# What is expected:
Restate the opening lines of the material below word for word, stopping after the line that contains "mb.build('vent_grille', 'gloss_black', fr)['kind']".

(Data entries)
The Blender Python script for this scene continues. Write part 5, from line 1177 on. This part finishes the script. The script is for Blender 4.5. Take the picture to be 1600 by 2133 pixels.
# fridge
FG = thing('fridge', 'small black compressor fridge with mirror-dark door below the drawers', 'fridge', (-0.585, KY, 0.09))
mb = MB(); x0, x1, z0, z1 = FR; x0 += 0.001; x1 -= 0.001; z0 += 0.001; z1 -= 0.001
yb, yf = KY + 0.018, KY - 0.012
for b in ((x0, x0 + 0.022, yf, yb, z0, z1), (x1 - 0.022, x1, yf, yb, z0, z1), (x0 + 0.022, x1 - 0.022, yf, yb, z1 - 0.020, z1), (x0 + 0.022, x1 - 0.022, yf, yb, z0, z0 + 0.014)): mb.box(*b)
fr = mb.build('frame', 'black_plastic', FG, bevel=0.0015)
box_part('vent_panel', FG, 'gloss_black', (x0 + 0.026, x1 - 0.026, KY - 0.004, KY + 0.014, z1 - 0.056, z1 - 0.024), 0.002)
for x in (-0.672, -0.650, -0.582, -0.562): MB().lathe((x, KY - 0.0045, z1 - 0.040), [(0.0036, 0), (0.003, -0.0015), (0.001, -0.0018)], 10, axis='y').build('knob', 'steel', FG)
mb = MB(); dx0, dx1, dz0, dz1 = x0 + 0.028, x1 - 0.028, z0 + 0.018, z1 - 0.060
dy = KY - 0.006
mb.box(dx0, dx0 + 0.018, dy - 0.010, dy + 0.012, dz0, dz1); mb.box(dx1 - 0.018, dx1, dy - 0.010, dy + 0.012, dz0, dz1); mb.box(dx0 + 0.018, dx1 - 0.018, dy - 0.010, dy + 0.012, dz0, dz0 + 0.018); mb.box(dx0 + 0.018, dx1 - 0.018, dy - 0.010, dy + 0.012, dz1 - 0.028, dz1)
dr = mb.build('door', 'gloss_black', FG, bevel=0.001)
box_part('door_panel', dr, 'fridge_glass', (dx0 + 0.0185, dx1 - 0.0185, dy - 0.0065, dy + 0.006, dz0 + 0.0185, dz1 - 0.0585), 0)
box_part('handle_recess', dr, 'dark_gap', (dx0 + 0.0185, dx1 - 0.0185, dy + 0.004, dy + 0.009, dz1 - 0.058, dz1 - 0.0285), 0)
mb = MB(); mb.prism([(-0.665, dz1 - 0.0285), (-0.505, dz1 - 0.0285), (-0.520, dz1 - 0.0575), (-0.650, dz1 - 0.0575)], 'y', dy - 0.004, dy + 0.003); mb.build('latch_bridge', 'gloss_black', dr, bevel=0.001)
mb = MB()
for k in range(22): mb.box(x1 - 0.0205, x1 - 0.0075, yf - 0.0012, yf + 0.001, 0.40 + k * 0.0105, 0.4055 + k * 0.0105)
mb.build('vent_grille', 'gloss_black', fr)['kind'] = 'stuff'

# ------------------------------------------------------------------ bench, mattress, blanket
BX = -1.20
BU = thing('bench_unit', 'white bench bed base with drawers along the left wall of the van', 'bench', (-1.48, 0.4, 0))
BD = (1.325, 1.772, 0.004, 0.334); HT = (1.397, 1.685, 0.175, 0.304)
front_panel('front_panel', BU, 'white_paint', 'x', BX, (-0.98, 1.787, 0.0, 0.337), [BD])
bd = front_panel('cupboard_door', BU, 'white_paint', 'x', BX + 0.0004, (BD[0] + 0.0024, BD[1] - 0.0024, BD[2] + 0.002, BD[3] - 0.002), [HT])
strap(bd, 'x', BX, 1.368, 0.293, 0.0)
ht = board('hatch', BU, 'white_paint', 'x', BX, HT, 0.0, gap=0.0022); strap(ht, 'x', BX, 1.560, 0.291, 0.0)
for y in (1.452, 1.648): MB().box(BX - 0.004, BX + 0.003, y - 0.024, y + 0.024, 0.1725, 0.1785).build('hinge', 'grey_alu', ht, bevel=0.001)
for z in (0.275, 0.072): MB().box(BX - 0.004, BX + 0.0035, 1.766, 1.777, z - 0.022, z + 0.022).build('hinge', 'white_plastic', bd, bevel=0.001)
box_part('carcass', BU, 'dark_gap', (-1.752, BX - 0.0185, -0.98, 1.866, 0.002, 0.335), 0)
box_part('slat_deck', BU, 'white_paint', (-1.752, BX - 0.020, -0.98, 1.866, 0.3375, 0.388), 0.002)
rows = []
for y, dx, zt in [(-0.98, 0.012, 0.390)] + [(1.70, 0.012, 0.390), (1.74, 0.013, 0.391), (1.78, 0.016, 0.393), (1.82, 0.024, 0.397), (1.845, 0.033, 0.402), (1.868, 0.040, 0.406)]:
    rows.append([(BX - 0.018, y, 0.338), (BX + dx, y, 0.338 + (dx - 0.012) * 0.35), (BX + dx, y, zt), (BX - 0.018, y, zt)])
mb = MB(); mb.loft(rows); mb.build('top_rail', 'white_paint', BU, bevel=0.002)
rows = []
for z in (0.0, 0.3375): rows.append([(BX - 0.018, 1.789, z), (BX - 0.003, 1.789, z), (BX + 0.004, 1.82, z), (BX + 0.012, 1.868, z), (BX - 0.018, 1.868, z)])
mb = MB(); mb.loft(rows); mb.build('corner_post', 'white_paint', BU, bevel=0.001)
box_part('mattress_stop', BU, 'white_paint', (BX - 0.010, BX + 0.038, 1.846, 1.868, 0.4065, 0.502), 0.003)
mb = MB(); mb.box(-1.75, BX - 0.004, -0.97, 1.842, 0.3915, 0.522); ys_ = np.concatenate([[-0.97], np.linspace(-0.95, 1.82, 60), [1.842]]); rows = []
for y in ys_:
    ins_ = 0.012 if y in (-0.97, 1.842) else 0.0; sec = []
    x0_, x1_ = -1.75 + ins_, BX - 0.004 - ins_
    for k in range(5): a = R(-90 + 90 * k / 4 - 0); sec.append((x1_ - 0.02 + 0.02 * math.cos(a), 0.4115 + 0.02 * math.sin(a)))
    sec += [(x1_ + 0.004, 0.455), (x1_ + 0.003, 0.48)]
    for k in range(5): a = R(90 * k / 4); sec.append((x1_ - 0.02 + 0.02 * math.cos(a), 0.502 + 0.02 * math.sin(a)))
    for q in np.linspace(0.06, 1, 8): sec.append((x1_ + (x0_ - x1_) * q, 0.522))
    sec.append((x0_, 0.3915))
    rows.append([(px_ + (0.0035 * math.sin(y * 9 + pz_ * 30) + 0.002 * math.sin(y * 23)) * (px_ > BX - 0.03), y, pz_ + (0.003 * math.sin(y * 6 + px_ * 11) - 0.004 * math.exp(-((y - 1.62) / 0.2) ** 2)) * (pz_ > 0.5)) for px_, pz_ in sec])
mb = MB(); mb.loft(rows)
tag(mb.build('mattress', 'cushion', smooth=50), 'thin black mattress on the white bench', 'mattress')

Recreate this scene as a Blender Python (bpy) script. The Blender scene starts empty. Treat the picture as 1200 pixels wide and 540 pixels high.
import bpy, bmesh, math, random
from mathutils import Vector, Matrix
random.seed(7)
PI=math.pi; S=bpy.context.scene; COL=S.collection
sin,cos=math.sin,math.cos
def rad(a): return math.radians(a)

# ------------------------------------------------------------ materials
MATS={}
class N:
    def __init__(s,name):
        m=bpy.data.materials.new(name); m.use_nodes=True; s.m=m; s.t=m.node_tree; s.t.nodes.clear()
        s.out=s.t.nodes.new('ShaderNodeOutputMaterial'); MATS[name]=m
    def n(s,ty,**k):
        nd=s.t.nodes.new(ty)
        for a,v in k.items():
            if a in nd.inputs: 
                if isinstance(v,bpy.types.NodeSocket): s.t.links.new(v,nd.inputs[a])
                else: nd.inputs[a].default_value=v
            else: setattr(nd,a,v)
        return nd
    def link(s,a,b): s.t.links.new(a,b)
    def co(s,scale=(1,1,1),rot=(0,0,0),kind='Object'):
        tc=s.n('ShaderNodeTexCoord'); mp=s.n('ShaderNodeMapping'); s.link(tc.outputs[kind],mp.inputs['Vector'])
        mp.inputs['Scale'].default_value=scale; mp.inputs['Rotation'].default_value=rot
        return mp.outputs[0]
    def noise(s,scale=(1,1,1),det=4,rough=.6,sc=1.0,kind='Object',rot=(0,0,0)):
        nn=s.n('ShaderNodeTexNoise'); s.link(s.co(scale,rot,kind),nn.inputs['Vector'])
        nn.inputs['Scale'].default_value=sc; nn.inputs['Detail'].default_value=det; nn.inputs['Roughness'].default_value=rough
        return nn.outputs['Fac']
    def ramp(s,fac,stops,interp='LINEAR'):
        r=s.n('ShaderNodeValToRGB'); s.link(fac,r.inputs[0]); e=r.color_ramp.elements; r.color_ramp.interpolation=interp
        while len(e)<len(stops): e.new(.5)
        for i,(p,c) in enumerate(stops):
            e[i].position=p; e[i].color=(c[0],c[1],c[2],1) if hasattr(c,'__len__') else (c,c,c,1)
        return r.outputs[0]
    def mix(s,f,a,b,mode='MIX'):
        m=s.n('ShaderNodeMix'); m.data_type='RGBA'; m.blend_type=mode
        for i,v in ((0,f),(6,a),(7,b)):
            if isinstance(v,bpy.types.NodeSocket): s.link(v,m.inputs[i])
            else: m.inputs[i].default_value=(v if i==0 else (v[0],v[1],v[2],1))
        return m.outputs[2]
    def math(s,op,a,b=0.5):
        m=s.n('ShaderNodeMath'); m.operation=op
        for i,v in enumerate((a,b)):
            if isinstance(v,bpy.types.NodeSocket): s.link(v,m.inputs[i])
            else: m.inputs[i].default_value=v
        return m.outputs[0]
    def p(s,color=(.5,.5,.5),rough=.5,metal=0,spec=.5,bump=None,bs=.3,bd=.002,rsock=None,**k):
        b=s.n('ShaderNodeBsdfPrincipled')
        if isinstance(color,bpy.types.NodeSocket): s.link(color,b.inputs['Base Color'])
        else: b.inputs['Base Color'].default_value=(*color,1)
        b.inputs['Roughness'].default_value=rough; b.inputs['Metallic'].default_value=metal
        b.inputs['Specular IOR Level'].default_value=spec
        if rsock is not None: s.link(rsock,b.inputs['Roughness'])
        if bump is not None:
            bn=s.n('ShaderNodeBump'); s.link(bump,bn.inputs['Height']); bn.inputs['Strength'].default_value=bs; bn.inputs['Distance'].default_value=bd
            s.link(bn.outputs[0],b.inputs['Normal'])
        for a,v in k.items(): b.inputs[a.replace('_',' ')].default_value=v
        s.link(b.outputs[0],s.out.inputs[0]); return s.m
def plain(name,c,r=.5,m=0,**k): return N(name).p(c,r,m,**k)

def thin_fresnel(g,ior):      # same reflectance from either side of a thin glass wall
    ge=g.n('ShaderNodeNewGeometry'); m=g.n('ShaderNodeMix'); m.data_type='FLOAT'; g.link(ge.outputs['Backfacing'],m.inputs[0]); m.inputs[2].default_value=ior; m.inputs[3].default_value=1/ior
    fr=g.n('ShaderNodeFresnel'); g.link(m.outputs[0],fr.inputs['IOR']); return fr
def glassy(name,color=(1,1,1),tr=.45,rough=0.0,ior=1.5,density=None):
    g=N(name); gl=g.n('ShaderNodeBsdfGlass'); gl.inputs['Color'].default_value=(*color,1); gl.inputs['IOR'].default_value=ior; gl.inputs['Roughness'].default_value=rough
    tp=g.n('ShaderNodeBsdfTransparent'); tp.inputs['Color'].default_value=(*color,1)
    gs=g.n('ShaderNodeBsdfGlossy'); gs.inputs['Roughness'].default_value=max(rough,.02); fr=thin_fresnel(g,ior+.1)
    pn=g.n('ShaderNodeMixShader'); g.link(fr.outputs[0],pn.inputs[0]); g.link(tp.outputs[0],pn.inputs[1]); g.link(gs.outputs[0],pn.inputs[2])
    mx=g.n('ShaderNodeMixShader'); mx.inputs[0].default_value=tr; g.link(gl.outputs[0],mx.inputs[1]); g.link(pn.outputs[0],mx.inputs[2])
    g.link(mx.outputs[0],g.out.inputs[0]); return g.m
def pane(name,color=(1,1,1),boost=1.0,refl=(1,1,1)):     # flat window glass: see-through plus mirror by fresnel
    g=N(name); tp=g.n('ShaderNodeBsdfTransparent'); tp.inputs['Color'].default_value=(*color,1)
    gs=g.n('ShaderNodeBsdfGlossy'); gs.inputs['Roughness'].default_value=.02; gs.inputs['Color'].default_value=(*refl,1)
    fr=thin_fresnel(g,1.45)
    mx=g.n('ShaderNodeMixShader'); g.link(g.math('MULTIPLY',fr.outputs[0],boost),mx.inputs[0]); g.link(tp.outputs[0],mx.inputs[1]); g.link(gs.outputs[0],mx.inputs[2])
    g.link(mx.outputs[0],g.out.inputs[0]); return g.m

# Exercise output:
The Blender Python script for this scene continues. Write part 5, from line 1177 on. This part finishes the script. The script is for Blender 4.5. Take the picture to be 1600 by 2133 pixels.
# fridge
FG = thing('fridge', 'small black compressor fridge with mirror-dark door below the drawers', 'fridge', (-0.585, KY, 0.09))
mb = MB(); x0, x1, z0, z1 = FR; x0 += 0.001; x1 -= 0.001; z0 += 0.001; z1 -= 0.001
yb, yf = KY + 0.018, KY - 0.012
for b in ((x0, x0 + 0.022, yf, yb, z0, z1), (x1 - 0.022, x1, yf, yb, z0, z1), (x0 + 0.022, x1 - 0.022, yf, yb, z1 - 0.020, z1), (x0 + 0.022, x1 - 0.022, yf, yb, z0, z0 + 0.014)): mb.box(*b)
fr = mb.build('frame', 'black_plastic', FG, bevel=0.0015)
box_part('vent_panel', FG, 'gloss_black', (x0 + 0.026, x1 - 0.026, KY - 0.004, KY + 0.014, z1 - 0.056, z1 - 0.024), 0.002)
for x in (-0.672, -0.650, -0.582, -0.562): MB().lathe((x, KY - 0.0045, z1 - 0.040), [(0.0036, 0), (0.003, -0.0015), (0.001, -0.0018)], 10, axis='y').build('knob', 'steel', FG)
mb = MB(); dx0, dx1, dz0, dz1 = x0 + 0.028, x1 - 0.028, z0 + 0.018, z1 - 0.060
dy = KY - 0.006
mb.box(dx0, dx0 + 0.018, dy - 0.010, dy + 0.012, dz0, dz1); mb.box(dx1 - 0.018, dx1, dy - 0.010, dy + 0.012, dz0, dz1); mb.box(dx0 + 0.018, dx1 - 0.018, dy - 0.010, dy + 0.012, dz0, dz0 + 0.018); mb.box(dx0 + 0.018, dx1 - 0.018, dy - 0.010, dy + 0.012, dz1 - 0.028, dz1)
dr = mb.build('door', 'gloss_black', FG, bevel=0.001)
box_part('door_panel', dr, 'fridge_glass', (dx0 + 0.0185, dx1 - 0.0185, dy - 0.0065, dy + 0.006, dz0 + 0.0185, dz1 - 0.0585), 0)
box_part('handle_recess', dr, 'dark_gap', (dx0 + 0.0185, dx1 - 0.0185, dy + 0.004, dy + 0.009, dz1 - 0.058, dz1 - 0.0285), 0)
mb = MB(); mb.prism([(-0.665, dz1 - 0.0285), (-0.505, dz1 - 0.0285), (-0.520, dz1 - 0.0575), (-0.650, dz1 - 0.0575)], 'y', dy - 0.004, dy + 0.003); mb.build('latch_bridge', 'gloss_black', dr, bevel=0.001)
mb = MB()
for k in range(22): mb.box(x1 - 0.0205, x1 - 0.0075, yf - 0.0012, yf + 0.001, 0.40 + k * 0.0105, 0.4055 + k * 0.0105)
mb.build('vent_grille', 'gloss_black', fr)['kind'] = 'stuff'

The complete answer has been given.